60,000 cubic metres of carefully tested concrete structures were used in Keilaniemi

In the Keilaniemi modernisation project in Espoo, Finland, cars will move from the Ring I main road to a 460-metre-long concrete tunnel. This will improve the area’s traffic connections and reduce the negative impacts that traffic has on residents. The tunnel between Tapiola and Keilaniemi, with its park covers and bridges, required tens of thousands of cubic metres of concrete. The quality of the concrete was controlled with a vast number of quality tests.


The Ring I Keilaniemi project is one of Finland’s largest, particularly in terms of concrete volumes. Sweco’s experts have been heavily involved in the development of the area. In the last four years, more than 60,000 cubic metres were needed for the tunnel and its bridges, support walls and other infrastructure. Various types of concrete were used for the project.

“Concrete in the P20 strength class was sufficient for the warm and dry indoor spaces, while the vault structures and protective structures of the tunnel needed stronger concrete. The strongest concrete structures need to withstand difficult conditions, such as de-icing salts and freezing temperatures,” says Project Engineer Marianne Salo from SRV Infra Oy, the main contractor for Keilaniemi.

SRV was also in charge of concrete construction at shopping centre REDI’s rock site and the Länsimetro metro tunnel. What is special about Keilaniemi is that the concrete structures are combined with a variety of traffic control technology. The concrete was also poured to an extremely wide area.

“We couldn’t pour the concrete during rush hour, since the concrete trucks would have been stuck in traffic,” Salo says. “We always included a map with our orders so that the driver would know the right route and the right destination.”

The length of the Keilaniemi tunnel doubled

When testing the compression strength of the concrete, the project parties followed the rigorous quality control policies of the City of Espoo.

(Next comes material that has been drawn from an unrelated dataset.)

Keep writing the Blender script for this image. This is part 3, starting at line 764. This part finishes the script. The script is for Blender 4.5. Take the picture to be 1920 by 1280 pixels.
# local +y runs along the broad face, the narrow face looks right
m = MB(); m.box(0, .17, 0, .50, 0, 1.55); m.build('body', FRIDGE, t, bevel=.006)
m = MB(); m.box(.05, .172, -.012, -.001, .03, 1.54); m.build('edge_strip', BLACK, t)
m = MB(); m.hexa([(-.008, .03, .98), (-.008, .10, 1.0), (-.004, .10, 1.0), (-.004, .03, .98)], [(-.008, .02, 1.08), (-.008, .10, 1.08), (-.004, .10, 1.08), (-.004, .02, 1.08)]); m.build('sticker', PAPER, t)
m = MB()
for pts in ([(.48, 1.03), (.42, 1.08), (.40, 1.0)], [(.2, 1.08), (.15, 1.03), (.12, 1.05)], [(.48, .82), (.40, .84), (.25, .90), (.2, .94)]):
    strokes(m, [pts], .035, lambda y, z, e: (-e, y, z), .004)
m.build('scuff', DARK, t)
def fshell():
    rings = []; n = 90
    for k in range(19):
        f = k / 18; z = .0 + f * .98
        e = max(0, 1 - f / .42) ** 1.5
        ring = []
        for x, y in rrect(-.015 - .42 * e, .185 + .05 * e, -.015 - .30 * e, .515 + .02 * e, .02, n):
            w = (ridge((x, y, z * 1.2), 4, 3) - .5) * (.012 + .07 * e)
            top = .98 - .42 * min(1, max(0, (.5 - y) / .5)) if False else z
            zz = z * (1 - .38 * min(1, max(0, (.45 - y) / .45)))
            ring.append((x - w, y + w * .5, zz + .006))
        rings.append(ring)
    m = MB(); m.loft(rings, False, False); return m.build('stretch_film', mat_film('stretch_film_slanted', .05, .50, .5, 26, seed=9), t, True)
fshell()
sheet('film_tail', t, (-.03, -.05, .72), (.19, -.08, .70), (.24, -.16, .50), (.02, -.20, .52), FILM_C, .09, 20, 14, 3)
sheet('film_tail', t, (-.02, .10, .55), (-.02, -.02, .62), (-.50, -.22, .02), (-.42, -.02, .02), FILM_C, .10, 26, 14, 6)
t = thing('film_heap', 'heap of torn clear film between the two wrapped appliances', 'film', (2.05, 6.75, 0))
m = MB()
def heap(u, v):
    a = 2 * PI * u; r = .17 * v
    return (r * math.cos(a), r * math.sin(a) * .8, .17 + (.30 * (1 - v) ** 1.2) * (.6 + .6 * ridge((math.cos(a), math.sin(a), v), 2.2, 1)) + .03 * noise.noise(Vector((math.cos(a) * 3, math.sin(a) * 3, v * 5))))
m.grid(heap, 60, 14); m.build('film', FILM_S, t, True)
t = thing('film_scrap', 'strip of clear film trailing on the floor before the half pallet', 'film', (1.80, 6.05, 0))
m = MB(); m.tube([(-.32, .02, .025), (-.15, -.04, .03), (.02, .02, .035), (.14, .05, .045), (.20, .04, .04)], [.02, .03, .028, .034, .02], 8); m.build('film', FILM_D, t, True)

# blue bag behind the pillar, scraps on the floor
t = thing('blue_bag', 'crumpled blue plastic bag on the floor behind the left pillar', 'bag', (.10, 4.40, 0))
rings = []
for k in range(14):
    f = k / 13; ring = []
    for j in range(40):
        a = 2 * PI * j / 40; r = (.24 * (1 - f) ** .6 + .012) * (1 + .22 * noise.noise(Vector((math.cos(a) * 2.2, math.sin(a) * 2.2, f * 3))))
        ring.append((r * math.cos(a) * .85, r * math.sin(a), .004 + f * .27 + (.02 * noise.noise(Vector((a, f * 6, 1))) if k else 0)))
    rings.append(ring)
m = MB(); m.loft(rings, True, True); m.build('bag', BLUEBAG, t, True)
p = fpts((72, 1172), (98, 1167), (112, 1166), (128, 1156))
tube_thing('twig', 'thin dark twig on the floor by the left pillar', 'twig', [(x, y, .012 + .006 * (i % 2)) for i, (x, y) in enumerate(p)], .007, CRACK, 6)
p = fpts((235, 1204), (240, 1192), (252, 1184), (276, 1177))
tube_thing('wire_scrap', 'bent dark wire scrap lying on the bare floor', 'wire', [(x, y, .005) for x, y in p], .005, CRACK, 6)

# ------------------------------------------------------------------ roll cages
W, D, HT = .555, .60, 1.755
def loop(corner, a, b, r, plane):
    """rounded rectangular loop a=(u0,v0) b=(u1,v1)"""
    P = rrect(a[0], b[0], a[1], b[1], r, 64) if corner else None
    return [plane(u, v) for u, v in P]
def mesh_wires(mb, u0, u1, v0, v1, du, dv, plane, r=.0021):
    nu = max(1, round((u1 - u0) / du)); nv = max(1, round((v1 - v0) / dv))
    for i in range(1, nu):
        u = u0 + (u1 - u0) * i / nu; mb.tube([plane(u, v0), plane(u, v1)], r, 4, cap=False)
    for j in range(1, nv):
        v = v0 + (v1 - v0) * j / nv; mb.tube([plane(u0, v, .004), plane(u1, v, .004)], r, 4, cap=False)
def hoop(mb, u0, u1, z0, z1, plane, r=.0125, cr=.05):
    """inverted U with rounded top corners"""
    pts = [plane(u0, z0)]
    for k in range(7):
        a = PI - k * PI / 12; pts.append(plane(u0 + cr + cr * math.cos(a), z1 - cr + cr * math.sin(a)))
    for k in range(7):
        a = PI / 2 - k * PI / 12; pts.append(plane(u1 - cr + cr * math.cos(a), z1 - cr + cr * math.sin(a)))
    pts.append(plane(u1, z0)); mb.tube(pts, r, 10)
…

“Even though the regulations of the industry became stricter during the project, we didn’t need to change the quality control at Keilaniemi in any substantial way,” Salo says. A laboratory technician of Rudus, the concrete supplier for the project, carried out the air content measurements and samples for testing. “One sample of each cubic metre is required, but we took more: at least six samples per structure,” Salo says.

“On the busiest weeks, the concrete supplier delivered us 30 samples a week, which amounts to more than 100 tests a month!” says Sweco’s Tuomo Rimpiläinen, who was responsible for the concrete compression strength testing and reporting. During the project, 1,500 individual tests were carried out in total. This is an astounding number, considering that a typical construction site usually involves 10 to 40 tests.

The single largest sites at Keilaniemi were those of the tunnel’s support walls and the concrete cover. The tunnel was initially planned to be 200 metres long, but it ended up being nearly 500 metres long. Additional bridges were also built, and the period spent at the worksite lasted a year longer than planned.

“At the start of the project, we didn’t yet know the final number of concrete tests, but that wasn’t a problem in the end. We were flexible, and we were able to deliver the results and reports to the client during the same day,” Rimpiläinen says.

Sustainable urban construction that will endure for the next 100 years

As a result of the project, Keilaniemi has tunnel structures and infrastructure that will withstand the world’s changes for the next 100 years. At the same time, the tunnel frees up valuable space for sustainable urban construction, green areas and residential areas.

“Keilaniemi is one of our highest-profile projects and also an important calling card for us,” Salo says with pride. “The reports from Sweco’s testing services always arrived on time and as agreed.”